Sylvain Pataille’s father, a bus driver by trade, spent all his free time helping in a friend’s vineyards. Sylvan’s uncle owned an estate in the Medoc that the family visited every summer. Even as a child, Sylvain knew that he too belonged in the vineyards. In 1999, he started with one mere hectare, and slowly grew his estate to 15 hectares. Years of trusting his vision have paid off.
For this rosé, Sylvain’s vision was “a very serious wine.” “My aim,” he says, “is to make a great wine using great soil, old vines and long ageing.”

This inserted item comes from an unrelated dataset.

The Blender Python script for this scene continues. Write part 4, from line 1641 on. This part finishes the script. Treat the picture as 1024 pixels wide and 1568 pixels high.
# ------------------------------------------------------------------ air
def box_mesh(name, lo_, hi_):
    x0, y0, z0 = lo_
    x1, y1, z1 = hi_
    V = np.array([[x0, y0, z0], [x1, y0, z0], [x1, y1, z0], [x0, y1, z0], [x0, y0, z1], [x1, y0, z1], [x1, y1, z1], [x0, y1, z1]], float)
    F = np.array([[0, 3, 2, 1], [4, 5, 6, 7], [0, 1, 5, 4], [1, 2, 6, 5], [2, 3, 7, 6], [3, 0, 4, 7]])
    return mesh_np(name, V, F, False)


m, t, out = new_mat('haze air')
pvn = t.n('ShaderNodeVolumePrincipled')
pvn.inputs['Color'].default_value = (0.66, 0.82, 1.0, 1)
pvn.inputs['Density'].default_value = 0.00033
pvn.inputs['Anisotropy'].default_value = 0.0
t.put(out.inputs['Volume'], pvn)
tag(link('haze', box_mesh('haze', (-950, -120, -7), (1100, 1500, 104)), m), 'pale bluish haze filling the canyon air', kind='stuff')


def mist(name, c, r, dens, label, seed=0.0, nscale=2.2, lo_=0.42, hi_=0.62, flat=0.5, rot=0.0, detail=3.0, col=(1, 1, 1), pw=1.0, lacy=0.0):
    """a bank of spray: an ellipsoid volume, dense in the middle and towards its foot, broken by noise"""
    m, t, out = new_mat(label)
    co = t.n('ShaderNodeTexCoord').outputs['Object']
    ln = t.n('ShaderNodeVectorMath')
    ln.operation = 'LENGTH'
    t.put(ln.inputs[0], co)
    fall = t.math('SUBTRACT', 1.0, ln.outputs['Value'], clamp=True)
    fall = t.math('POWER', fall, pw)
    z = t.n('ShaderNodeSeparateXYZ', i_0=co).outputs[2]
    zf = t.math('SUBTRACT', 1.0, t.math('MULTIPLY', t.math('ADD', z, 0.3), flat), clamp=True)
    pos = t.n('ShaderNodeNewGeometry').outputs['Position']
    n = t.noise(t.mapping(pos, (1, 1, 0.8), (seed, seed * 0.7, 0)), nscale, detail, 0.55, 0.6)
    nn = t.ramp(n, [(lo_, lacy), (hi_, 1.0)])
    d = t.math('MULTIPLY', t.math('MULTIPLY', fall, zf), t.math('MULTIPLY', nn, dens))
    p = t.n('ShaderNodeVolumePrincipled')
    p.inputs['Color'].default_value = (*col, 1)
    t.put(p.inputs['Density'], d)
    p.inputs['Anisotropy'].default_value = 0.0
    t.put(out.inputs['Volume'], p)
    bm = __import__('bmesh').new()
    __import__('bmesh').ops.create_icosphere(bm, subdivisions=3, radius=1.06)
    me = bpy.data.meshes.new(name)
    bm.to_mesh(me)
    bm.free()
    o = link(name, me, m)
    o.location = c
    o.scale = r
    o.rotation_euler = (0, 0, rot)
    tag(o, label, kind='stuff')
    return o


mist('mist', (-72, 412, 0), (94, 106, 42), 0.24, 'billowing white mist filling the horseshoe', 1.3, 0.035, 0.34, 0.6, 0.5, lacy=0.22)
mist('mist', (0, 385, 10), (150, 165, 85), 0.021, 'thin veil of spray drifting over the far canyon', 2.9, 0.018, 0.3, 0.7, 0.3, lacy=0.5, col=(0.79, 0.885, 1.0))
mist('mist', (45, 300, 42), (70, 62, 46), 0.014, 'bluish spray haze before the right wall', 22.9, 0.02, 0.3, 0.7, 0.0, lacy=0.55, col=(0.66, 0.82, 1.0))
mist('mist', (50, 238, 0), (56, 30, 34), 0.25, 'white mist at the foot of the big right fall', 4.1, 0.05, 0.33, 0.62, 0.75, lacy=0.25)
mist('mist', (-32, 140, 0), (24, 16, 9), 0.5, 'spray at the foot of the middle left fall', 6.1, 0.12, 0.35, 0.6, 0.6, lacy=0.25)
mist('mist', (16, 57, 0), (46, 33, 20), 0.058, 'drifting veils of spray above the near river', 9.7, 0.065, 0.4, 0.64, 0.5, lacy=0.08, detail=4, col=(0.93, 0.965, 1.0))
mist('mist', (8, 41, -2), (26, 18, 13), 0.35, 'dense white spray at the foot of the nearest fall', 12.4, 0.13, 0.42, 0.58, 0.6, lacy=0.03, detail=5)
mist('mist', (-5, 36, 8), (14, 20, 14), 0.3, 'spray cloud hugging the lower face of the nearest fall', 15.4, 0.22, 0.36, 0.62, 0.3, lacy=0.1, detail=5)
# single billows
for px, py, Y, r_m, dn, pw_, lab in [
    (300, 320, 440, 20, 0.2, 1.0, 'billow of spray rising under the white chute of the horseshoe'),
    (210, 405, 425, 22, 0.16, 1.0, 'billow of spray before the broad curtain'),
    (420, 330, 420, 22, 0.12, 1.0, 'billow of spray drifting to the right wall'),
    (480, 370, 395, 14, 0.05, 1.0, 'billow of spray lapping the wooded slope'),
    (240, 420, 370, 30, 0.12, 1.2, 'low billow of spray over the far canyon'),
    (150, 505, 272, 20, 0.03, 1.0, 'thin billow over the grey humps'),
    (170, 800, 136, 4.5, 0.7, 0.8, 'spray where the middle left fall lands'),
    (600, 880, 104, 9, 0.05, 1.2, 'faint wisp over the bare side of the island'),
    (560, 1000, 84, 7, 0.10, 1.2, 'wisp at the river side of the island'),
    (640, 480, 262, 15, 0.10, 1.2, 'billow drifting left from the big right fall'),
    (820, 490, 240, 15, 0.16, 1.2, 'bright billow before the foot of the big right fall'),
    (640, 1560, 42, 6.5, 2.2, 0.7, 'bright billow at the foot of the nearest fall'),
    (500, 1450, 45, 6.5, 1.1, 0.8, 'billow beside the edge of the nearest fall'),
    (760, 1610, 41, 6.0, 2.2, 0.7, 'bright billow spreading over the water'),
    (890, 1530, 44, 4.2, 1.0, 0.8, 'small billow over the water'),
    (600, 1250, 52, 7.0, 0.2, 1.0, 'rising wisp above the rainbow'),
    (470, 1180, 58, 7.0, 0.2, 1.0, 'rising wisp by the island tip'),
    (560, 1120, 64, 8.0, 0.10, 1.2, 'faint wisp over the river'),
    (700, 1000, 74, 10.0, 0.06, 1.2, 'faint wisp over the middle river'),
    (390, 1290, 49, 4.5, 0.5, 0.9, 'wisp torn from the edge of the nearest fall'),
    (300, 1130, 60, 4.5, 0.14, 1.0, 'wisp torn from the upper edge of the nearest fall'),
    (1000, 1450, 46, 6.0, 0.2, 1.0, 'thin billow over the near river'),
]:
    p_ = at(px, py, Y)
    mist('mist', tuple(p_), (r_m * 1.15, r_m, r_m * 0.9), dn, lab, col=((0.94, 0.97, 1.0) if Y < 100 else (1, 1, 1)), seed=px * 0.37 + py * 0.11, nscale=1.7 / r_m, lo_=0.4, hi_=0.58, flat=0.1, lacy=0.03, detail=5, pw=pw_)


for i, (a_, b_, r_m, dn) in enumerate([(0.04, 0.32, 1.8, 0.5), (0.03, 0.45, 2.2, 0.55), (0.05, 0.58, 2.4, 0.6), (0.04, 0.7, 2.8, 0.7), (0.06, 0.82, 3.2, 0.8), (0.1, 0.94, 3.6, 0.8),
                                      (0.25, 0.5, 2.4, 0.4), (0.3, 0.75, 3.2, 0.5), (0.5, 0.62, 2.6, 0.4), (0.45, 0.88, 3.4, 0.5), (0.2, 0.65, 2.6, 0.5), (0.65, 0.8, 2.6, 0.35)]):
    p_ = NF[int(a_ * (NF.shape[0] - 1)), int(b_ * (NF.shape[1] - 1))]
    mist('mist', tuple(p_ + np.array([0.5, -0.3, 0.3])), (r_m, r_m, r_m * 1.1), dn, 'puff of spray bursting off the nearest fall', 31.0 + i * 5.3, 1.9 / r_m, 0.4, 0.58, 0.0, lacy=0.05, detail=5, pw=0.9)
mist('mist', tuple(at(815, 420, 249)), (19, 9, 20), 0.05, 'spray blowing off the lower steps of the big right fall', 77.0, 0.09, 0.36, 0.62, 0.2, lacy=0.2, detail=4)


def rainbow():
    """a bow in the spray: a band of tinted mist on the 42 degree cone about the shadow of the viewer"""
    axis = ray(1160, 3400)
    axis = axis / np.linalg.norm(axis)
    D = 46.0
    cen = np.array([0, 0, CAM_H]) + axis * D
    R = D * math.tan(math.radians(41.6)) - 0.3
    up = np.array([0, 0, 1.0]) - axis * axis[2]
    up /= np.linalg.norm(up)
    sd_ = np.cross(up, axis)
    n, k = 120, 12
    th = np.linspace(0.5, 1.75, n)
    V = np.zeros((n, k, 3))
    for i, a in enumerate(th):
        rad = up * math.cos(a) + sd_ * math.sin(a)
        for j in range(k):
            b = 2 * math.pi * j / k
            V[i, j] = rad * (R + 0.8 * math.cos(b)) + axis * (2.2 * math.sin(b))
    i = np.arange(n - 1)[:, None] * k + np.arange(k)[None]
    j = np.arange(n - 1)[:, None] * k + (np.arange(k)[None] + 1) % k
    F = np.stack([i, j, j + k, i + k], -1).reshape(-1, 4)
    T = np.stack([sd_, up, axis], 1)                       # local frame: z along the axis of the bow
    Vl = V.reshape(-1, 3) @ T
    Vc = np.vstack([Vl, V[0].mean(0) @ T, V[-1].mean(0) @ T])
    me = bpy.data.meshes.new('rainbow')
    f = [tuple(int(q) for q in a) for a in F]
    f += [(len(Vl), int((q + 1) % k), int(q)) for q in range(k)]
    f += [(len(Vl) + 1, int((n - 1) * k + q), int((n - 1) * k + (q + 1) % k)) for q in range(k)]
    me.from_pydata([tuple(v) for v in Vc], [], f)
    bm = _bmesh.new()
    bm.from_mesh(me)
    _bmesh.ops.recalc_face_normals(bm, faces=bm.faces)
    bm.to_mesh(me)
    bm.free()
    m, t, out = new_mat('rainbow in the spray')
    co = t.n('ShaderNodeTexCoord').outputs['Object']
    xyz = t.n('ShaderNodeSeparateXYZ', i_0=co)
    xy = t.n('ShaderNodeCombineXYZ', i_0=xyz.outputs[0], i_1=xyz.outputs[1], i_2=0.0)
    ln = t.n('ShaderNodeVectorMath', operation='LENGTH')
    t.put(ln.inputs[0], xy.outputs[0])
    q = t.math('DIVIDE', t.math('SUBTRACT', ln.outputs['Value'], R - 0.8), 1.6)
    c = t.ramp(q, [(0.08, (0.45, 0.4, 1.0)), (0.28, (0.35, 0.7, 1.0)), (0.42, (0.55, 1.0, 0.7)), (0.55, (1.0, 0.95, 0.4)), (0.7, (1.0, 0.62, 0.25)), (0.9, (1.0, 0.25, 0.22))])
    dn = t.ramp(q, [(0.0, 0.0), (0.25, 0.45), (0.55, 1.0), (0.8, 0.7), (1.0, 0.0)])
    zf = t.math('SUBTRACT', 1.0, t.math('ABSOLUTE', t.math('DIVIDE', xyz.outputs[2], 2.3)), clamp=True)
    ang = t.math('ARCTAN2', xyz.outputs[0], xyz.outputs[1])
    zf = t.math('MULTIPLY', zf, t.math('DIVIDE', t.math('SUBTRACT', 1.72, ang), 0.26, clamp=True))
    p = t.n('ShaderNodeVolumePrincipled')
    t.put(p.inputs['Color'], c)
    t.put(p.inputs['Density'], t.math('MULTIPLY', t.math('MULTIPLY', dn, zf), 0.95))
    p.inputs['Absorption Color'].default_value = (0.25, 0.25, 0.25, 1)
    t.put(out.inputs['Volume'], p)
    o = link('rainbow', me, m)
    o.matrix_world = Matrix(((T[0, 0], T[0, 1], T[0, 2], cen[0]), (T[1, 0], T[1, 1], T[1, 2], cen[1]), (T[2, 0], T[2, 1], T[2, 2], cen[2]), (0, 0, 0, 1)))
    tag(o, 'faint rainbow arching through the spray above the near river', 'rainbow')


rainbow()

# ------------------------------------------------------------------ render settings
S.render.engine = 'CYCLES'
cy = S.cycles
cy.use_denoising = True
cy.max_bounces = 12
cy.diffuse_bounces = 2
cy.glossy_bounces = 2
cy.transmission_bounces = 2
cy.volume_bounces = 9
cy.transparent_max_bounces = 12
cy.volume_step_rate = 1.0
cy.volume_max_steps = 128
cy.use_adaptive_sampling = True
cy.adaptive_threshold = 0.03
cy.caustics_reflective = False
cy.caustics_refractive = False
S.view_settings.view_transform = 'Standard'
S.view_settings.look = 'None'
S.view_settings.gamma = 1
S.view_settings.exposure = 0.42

Inspired by the age-worthy rosé of Château Simone and the great rosés of Champagne, Pataille handcrafted this Rosé Fleur de Pinot to be a wine of gravitas. The youngest vines he uses are 65 years old, and the rest are 80-85 years old. He ploughs by horse. Yields are miniscule. He’s doesn’t make red wine with the grapes from these plots because he’s so inspired by the minerality it imparts to his whites and rosé.
“At tastings I don’t tell people it’s a rosé, because many are not interested in rosés. When they taste the Fleur de Pinot, they often say, ‘This is not rosé, this is wine!’.
“What a joy!” writer Jancis Robinson once said in her tasting notes for this wine. We agree. A very serious, very joyful wine. Captivating.